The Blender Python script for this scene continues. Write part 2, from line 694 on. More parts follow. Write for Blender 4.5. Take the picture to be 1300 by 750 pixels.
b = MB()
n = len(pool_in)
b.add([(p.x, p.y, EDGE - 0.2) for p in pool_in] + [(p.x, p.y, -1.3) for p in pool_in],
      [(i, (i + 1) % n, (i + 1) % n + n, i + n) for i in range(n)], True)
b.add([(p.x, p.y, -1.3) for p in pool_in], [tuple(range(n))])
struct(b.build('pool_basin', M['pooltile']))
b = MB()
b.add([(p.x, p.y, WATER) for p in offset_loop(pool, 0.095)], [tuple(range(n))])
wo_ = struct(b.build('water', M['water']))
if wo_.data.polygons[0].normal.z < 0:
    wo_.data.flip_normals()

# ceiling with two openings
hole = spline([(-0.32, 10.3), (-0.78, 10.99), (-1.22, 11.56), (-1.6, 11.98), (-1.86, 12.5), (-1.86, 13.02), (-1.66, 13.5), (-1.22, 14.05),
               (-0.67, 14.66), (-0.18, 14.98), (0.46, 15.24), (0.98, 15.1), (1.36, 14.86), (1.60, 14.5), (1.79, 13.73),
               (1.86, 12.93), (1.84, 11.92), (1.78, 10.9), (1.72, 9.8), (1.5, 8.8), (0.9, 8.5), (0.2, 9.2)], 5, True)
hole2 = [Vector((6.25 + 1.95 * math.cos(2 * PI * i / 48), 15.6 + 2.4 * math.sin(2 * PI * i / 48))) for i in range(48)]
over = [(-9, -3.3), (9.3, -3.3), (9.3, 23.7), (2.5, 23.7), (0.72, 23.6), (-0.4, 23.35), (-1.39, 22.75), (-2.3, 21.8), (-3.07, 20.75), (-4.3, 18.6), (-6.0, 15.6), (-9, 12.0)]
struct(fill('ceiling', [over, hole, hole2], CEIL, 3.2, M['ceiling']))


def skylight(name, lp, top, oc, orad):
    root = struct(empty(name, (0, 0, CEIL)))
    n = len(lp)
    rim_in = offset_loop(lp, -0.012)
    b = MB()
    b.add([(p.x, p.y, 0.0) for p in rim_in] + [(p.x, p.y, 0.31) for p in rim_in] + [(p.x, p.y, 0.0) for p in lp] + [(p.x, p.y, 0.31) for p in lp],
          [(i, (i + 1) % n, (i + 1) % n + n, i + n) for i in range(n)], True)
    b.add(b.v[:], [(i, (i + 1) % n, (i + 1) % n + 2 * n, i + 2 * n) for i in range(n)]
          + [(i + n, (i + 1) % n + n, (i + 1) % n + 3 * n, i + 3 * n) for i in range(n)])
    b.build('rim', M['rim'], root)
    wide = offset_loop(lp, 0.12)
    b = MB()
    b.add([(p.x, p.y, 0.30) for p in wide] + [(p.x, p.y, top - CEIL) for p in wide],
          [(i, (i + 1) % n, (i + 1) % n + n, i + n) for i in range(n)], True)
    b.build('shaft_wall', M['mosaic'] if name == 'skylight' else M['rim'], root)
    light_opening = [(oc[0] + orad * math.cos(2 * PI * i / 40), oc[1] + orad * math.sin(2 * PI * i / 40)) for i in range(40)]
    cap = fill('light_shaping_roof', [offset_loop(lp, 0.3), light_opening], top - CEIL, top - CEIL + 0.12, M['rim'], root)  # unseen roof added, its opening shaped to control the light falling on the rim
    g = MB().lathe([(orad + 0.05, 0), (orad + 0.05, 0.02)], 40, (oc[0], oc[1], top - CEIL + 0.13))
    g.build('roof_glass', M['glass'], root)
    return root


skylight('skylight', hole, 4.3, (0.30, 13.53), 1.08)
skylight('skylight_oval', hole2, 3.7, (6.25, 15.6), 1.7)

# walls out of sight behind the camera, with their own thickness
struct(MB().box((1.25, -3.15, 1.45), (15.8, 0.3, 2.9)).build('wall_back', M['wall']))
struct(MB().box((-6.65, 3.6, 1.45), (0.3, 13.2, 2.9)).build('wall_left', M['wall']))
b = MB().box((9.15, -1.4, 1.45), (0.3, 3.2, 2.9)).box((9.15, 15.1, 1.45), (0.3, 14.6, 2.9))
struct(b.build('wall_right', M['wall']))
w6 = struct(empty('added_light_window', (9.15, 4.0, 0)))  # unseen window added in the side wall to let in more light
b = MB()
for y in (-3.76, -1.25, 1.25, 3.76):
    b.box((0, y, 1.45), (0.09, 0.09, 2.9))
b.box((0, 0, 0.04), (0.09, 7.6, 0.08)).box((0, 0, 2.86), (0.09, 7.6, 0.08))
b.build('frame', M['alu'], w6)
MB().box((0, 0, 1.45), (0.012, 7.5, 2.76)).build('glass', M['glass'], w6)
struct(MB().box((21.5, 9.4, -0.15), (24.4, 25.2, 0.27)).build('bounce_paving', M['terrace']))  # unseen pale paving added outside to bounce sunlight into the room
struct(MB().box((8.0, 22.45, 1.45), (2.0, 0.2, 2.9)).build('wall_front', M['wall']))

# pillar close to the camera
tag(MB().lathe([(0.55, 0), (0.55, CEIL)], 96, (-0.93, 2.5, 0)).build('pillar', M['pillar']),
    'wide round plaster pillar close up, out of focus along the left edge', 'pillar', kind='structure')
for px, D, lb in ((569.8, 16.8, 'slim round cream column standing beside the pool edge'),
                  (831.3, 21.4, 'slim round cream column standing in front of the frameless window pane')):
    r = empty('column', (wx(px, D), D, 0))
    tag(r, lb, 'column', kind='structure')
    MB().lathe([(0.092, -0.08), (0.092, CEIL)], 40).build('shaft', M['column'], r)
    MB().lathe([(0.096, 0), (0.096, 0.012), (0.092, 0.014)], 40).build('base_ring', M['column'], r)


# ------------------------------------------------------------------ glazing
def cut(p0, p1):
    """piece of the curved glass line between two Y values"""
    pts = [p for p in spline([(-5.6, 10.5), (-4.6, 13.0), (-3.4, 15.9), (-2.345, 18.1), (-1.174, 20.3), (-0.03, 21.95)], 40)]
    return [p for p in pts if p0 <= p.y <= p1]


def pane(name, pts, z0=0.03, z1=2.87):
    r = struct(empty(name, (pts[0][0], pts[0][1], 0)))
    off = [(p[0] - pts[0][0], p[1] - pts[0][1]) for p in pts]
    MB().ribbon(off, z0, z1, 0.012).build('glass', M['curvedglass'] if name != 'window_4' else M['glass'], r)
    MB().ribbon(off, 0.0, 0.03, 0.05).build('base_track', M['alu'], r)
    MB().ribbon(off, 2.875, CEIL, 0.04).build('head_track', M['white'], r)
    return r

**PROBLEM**
Repeat, word for word, the lines from the opening of the material through the line containing "wo_.data.flip_normals()".

**ANSWER FOR THE TASK**
The Blender Python script for this scene continues. Write part 2, from line 694 on. More parts follow. Write for Blender 4.5. Take the picture to be 1300 by 750 pixels.
b = MB()
n = len(pool_in)
b.add([(p.x, p.y, EDGE - 0.2) for p in pool_in] + [(p.x, p.y, -1.3) for p in pool_in],
      [(i, (i + 1) % n, (i + 1) % n + n, i + n) for i in range(n)], True)
b.add([(p.x, p.y, -1.3) for p in pool_in], [tuple(range(n))])
struct(b.build('pool_basin', M['pooltile']))
b = MB()
b.add([(p.x, p.y, WATER) for p in offset_loop(pool, 0.095)], [tuple(range(n))])
wo_ = struct(b.build('water', M['water']))
if wo_.data.polygons[0].normal.z < 0:
    wo_.data.flip_normals()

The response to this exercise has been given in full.